More contested are the social effects of the Singularity or at least the run-up to it. This comes as a combination of interlocking technologies, principally advances in computing power fueling AI; nanotechnology; and life extension. Kurzweil’s argument is that over the broad sweep of history, technology makes people’s lives better and more rewarding. Literacy is up; perinatal mortality is down; solar power is spreading rapidly. Democracy is becoming more embedded (although the record of the last two years has put that into reverse).

The effect on jobs is shrugged away, as is easy if you take a sufficiently long view, although that long view is not one in which anyone’s life is actually lived. He makes a case for the importance and desirability of life extension: more life in good mental and physical health is an unalloyed blessing and life extension offers that kind of old age rather than eternity as a Struldbrugg. From there he hops to the belief that soon aging will be a can that can be kicked down the road indefinitely. If 100-year-olds in the next decade start living to 150, that offers fifty more years to solve the problem of living to 200 and so on. Kurzweil was born in 1948, so feels the timelines of this particularly acutely.
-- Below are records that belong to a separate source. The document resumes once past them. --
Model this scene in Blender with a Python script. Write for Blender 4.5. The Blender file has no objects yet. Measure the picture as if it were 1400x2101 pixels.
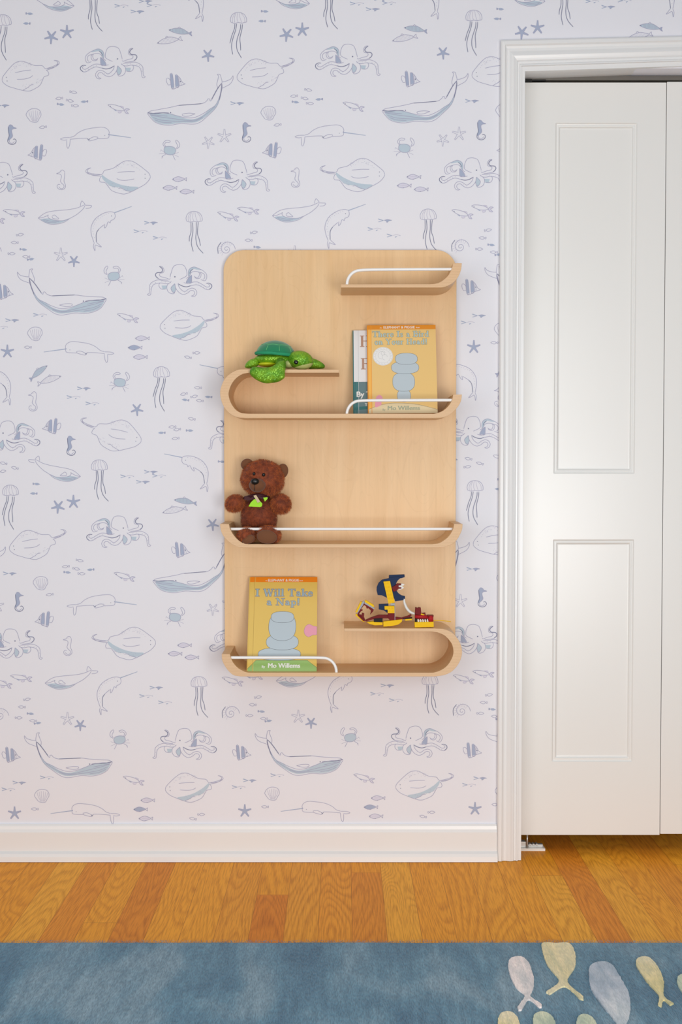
import bpy, bmesh, math, random
from mathutils import Vector, Matrix, noise
random.seed(7)
S = bpy.context.scene
C = S.collection
# ------------------------------------------------------------------ camera, light, exposure
FPX = 2700.0; DIST = 3.4; CAMH = 1.033
PITCH = math.atan(99.5 / FPX)
cam_d = bpy.data.cameras.new('camera'); cam = bpy.data.objects.new('camera', cam_d); C.objects.link(cam)
cam_d.sensor_fit = 'VERTICAL'; cam_d.sensor_height = 36.0; cam_d.sensor_width = 24.0
cam_d.lens = FPX / 2101 * 36.0
cam.location = (0, -DIST, CAMH); cam.rotation_euler = (math.pi / 2 - PITCH, 0, 0)
S.camera = cam
S.view_settings.view_transform = 'Standard'
S.view_settings.look = 'None'
S.view_settings.exposure = -0.07
S.view_settings.gamma = 1.0
S.view_settings.use_curve_mapping = False
S.cycles.use_denoising = True
W = bpy.data.worlds.new('world'); S.world = W; W.use_nodes = True
W.node_tree.nodes['Background'].inputs[0].default_value = (0.93, 0.95, 1.0, 1)
W.node_tree.nodes['Background'].inputs[1].default_value = 0.355
def area(name, loc, target, sx, sy, energy, col):
    l = bpy.data.lights.new(name, 'AREA'); l.shape = 'RECTANGLE'; l.size = sx; l.size_y = sy
    l.energy = energy; l.color = col
    o = bpy.data.objects.new(name, l); C.objects.link(o); o.location = loc
    o.rotation_euler = (Vector(target) - Vector(loc)).to_track_quat('-Z', 'Y').to_euler()
    return o
area('window_light', (1.0, -3.5, 1.10), (0.2, 0, 1.0), 0.6, 1.5, 19, (1.0, 0.99, 0.97))
area('overhead_fill', (-0.2, -1.9, 2.43), (-0.1, -1.2, 0.0), 1.6, 1.2, 8, (1.0, 0.98, 0.96))  # fill added overhead, tuned for wall brightness; not an actual ceiling lamp
area('left_fill', (-1.3, -3.6, 1.2), (-0.1, 0, 1.0), 1.6, 1.6, 23, (0.98, 0.99, 1.0))  # unseen broad fill from front left, added to balance brightness across the wall
area('low_fill', (0.5, -3.7, 0.55), (0.3, 0, 0.5), 1.8, 0.8, 41, (1.0, 0.975, 0.94))  # warm fill added low in front, lifts the lower wall and door

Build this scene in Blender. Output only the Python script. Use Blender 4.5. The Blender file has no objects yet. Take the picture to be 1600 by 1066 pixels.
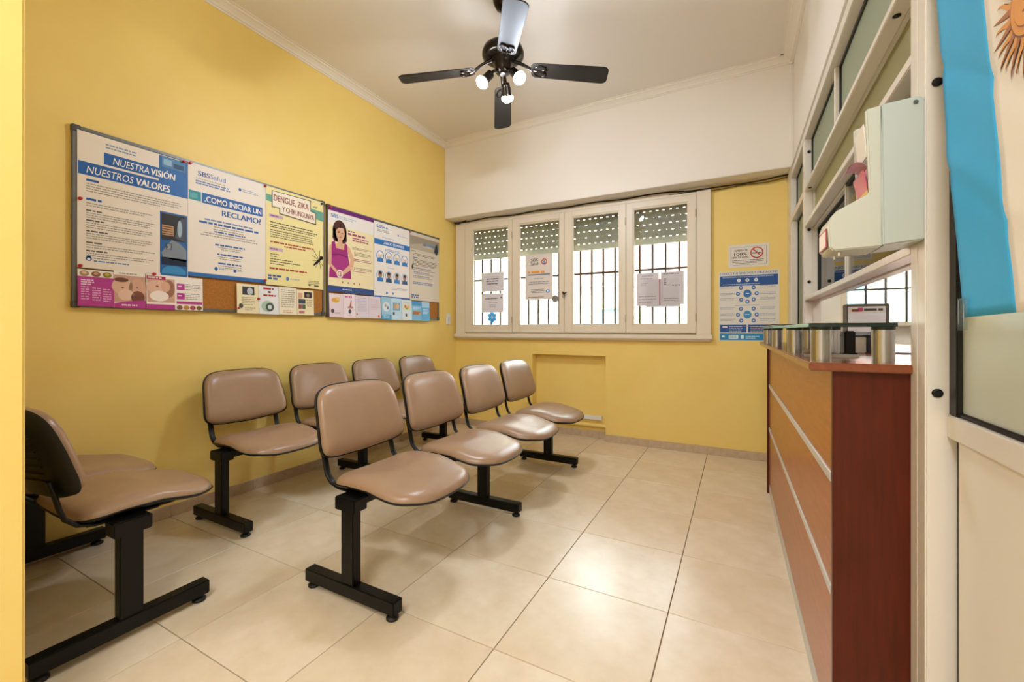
import bpy, bmesh, math, random
from mathutils import Vector, Matrix
random.seed(7)
R = math.radians
sc = bpy.context.scene
COL = sc.collection
# ------------------------------------------------------------------ camera
cam = bpy.data.cameras.new('camera'); cam_o = bpy.data.objects.new('camera', cam); COL.objects.link(cam_o)
cam.sensor_width = 36; cam.lens = 664.6 / 1600 * 36; cam.shift_y = (515.9 - 533) / 1600
cam.clip_start = 0.02
cam_o.location = (.2384, -1.2552, 1.0902); cam_o.rotation_euler = (R(90), 0, .4887)
sc.camera = cam_o
# ------------------------------------------------------------------ world, lights, exposure
w = bpy.data.worlds.new('world'); sc.world = w; w.use_nodes = True
bg = w.node_tree.nodes['Background']; bg.inputs[0].default_value = (.86, .93, 1, 1); bg.inputs[1].default_value = 14.0
def area(name, loc, rot, sx, sy, e, col=(1, 1, 1)):
    l = bpy.data.lights.new(name, 'AREA'); l.shape = 'RECTANGLE'; l.size = sx; l.size_y = sy; l.energy = e; l.color = col
    o = bpy.data.objects.new(name, l); o.location = loc; o.rotation_euler = rot; COL.objects.link(o); return o
area('hall_fill_light', (.1, -2.3, 3.12), (0, 0, 0), .5, 1.4, 46, (.94, .97, 1))  # added fill light behind the camera, no fixture seen there
area('office_fill_light', (2.0, 1.0, 3.1), (0, 0, 0), 1.0, 1.0, 28, (1, .98, .94))  # unseen light added to brighten the office behind the frosted panes
BULB = 330
sc.view_settings.view_transform = 'Standard'; sc.view_settings.look = 'None'
sc.view_settings.gamma = 1; sc.view_settings.use_curve_mapping = False
sc.view_settings.exposure = 0.68
try: sc.cycles.max_bounces = 10; sc.cycles.diffuse_bounces = 6; sc.cycles.transparent_max_bounces = 16
except Exception: pass

# ------------------------------------------------------------------ materials
def lin(h):
    if not isinstance(h, str): return (*h[:3], 1)
    c = [int(h[i:i + 2], 16) / 255 for i in (0, 2, 4)]
    return tuple(x / 12.92 if x <= .04045 else ((x + .055) / 1.055) ** 2.4 for x in c) + (1,)
MC = {}
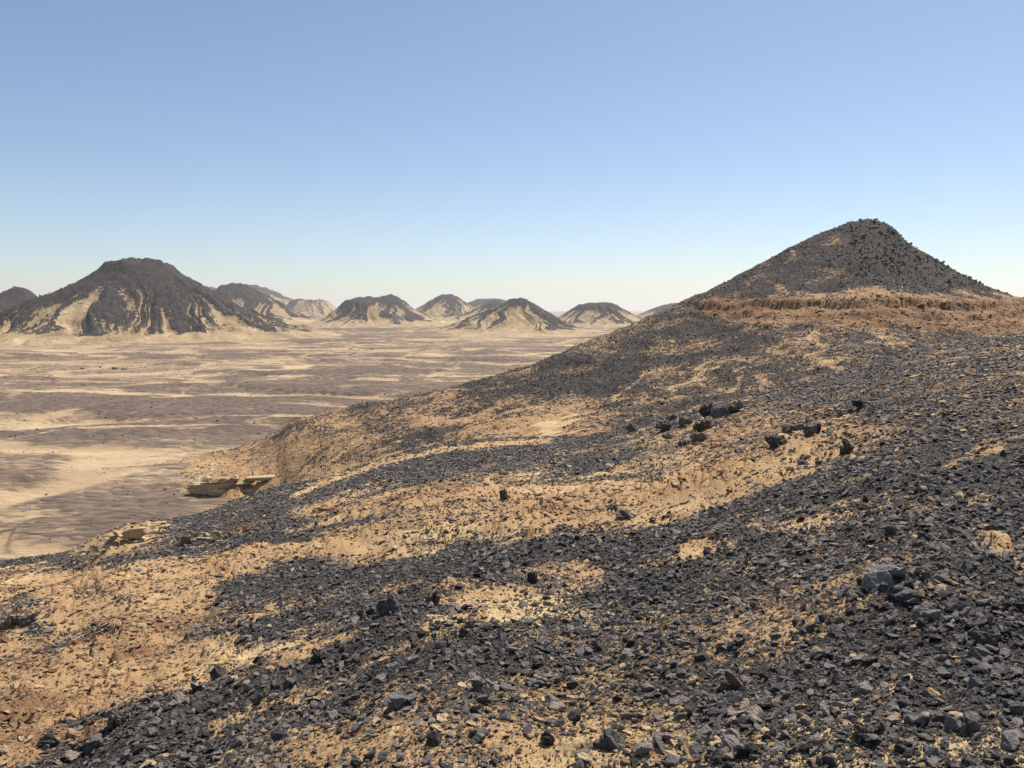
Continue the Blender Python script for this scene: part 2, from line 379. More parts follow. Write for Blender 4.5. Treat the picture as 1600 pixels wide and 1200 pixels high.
def hill_h(X, Y):
    r = Y                                   # depth
    u = X / np.maximum(Y, 1)
    px = 800 + F * u / CP * (CP + 0.0)
    vs_ = ray(px, smooth_interp(px, SIL, 4))[1]
    rs_ = smooth_interp(px, RS, 80) + 3.0 * fbm(px / 160.0, px * 0 + 3.3, 2, 7)
    rv_ = smooth_interp(px, RV, 80); zv_ = smooth_interp(px, ZV, 70)
    zr = vs_ * rs_
    t = (r - rv_) / (rs_ - rv_)
    tc = np.clip(t, 0, 1)
    p = tc ** 1.75
    low = 1 - sstep(440, 560, px)           # towards the plain the spur ends in a low bench with a broken front
    p = p * (1 - low) + low * sstep(0.50 - 0.22 * sstep(380, 430, px), 0.60 + 0.25 * sstep(380, 430, px), tc + 0.03 * fbm(px / 40.0, px * 0, 3, 9))
    z = zv_ + (zr - zv_) * p
    z = np.where(t < 0, zv_ + (rv_ - r) * 0.05, z)
    over = np.maximum(r - rs_, 0)
    z = z - np.where(over > 0, 0.55 * np.maximum(over - 1.0, 0) * sstep(0, 5, over) + 0.004 * over ** 1.2, 0)
    return z, t, px
azs = np.linspace(math.radians(-40), math.radians(56), 760)
rr = np.geomspace(86, 330, 470)
A, R = np.meshgrid(azs, rr)
Y = R.copy(); X = R * np.tan(A)
Zb, T, PXh = hill_h(X, Y)
fade = 1 - 0.85 * sstep(0.86, 1.0, T) * (T < 1.02)
gul = ridged(X / 26 + Y / 60, Y / 90 - X / 140, 4, 101)
Z = Zb + fade * (2.2 * (gul - 0.72) * sstep(0.05, 0.4, T) + 0.9 * fbm(X / 18, Y / 18, 3, 111)) + 0.35 * fbm(X / 5, Y / 5, 3, 121)
# weathered ledges of a harder bed, just below the black cap
zl = 1.2 + 1.1 * perlin(PXh / 120.0, PXh * 0, 131) + 0.8 * perlin(PXh / 33.0, PXh * 0 + 7, 132)
onhill = sstep(1040, 1120, PXh)
LEDGE = np.zeros_like(X)
for off, hh in ((0.0, 2.2), (-2.8, 1.4), (-5.0, 0.9)):
    q = Z - (zl + off) + 0.35 * fbm(X / 5.0, Y / 5.0, 3, 141 + int(-off * 3))
    LEDGE = np.maximum(LEDGE, onhill * np.exp(-((q - 0.2) / 0.55) ** 2) * hh / 2.2)
    Z = Z + onhill * hh * (sstep(-0.25, 0.25, q) - 0.5) * np.exp(-(q / 2.6) ** 2) * (0.35 + 0.65 * sstep(-0.3, 0.2, perlin(X / 9, Y / 9, 150)))
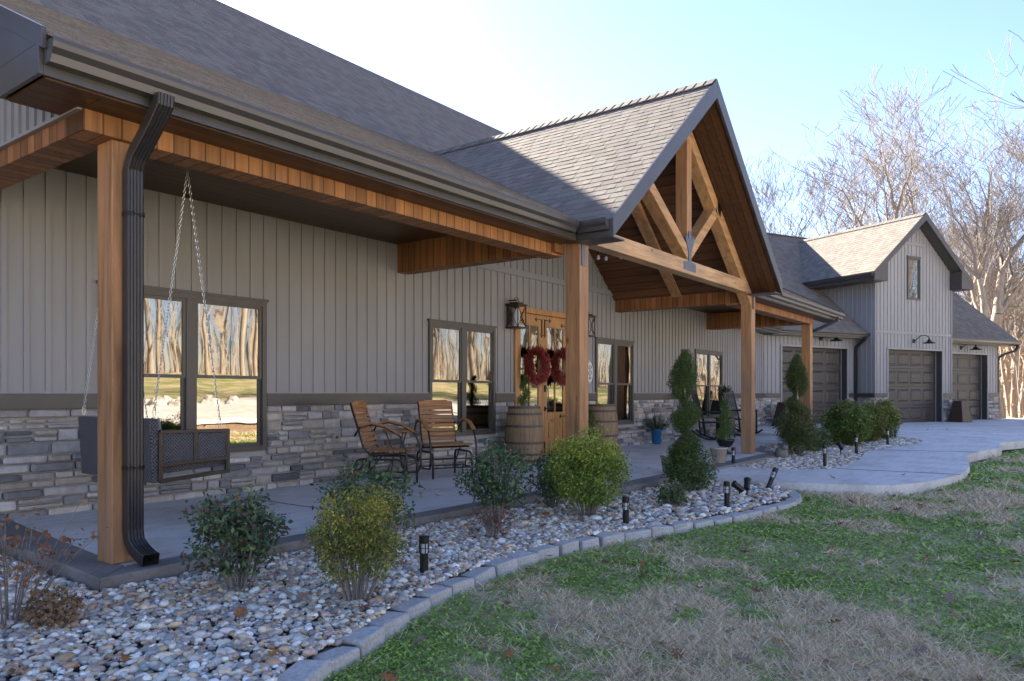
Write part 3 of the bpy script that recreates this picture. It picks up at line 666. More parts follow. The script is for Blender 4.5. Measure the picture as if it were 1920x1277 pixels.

His penultimate chapter flags up some existential threats to humanity and therefore to the Singularity. There could be a nuclear war. New biochemical threats could emerge. Nanotechnology could reduce the world to a gray goo. AI itself could run rogue. But he pronounces himself “cautiously optimistic” AI makes these problems easier to solve: “We should work towards a world where the powers of AI are equally distributed, so that its effects reflect the values of humanity as a whole.”

That sentiment is precisely where The Singularity Is Nearer, for all its limning of technical possibilities and its Panglossian extrapolation of back-of-the-envelope calculations into visions of a transhumanist future, fails to make its optimistic case convincingly. Kurzweil is a master of all sciences except politics. When he hymns the possibilities of 3D-printing, he notes in passing the dangers of 3D-printed guns invisible to scanners. His considered conclusion: “This will require a thoughtful re-evaluation of current regulations and policies.” Well, indeed. More broadly, when he discusses distributional issues, his premise is that the “idea that wealthy elites would simply hoard this new abundance is grounded in a misunderstanding.” Has Kurzweil never met any of the wealthy elite?

Every single technology discussed in the book will in the short term create losers faster than it creates improvements for society as a whole — not to mention a whole realm of unpredictable unintended consequences. And the capacity of political systems to navigate challenges of that sort has not, to put it mildly, been improving exponentially.